Most disagreements between candidates and political platforms do not have to do with principle, but rather with policy. For example, it is a basic principle that immigrants are persons and must be treated as such. We don’t see candidates campaigning on opposite sides of that principle, with some saying, “Protect Immigrants” and other defending “The Right to Kill Immigrants.”
Instead, there is agreement on the principle, but disagreement on the best policies to implement the principle. One voter concludes that one candidate has a better policy on immigration than his opponent, while a second voter concludes the opposite. Both can vote in good conscience, because as long as the policy doesn’t break the principle, both policies may well be morally legitimate. It remains to be seen by trial and error which works best.
But when a policy dispute involves questioning whether people deserve protection in the first place, the policy is the principle. To allow abortion, which is the killing of a human child in the womb, is to break the principle that every human life is sacred and to deny the principle that life deserves protection.
And when we do that, we hinder the progress of all social justice.
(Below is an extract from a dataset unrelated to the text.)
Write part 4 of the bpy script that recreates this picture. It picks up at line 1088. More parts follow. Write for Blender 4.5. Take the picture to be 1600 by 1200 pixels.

How can we build a society that will feed the hungry if we cannot feed our own children?
How can we build a society that will welcome the stranger across the borders of our nation if we fail to welcome the child across the border of the womb?
How can we make the environment safe for all if we cannot insure the safety of our first environment, the womb?
And how can we maintain peace between nations if we cannot maintain peace between a mother and the child within her?